According to a recent census poll, Black Americans occupy about 13% of the population. A majority of the black population is spread out amongst big cities in America. This means that the average American in their day-to-day life will only encounter but so many Black Americans. This is why representation is so important, in the same breath stereotypes play a huge role in our preconceived notions about a particular group of people. Walter Lippmann had this to say about stereotypes, “We are told about the world before we see it. We imagine most things before we experience them. And those preconceptions, unless education has made us acutely aware, govern deeply the whole process of perception. They mark out certain objects as familiar or strange, emphasizing the difference, so that the slightly familiar is seen as very familiar, and the somewhat strange as sharply alien.” This is in part what makes it so hard to gauge what a potential solution would be to the issues of black perception.
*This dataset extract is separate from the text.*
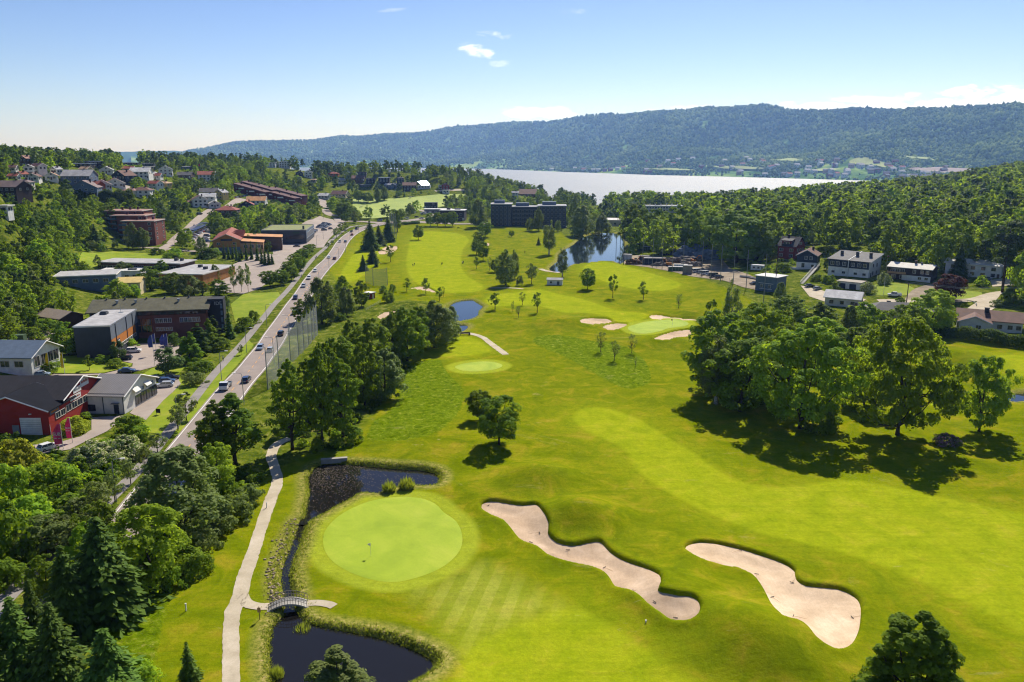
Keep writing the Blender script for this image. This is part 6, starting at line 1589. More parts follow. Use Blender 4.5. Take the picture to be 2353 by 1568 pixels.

Even with proper representation, better news coverage and less hyper sexualization of Black people, hundreds of years of stigmatization would be hard to erase. Unfortunately, these stigmatizations are how people make what they think are useful connections to what they don’t understand. Changing the narrative is the first step, however as said in an excerpt from Lippmann, “Great activity kills time rapidly, but in memory its duration is long”.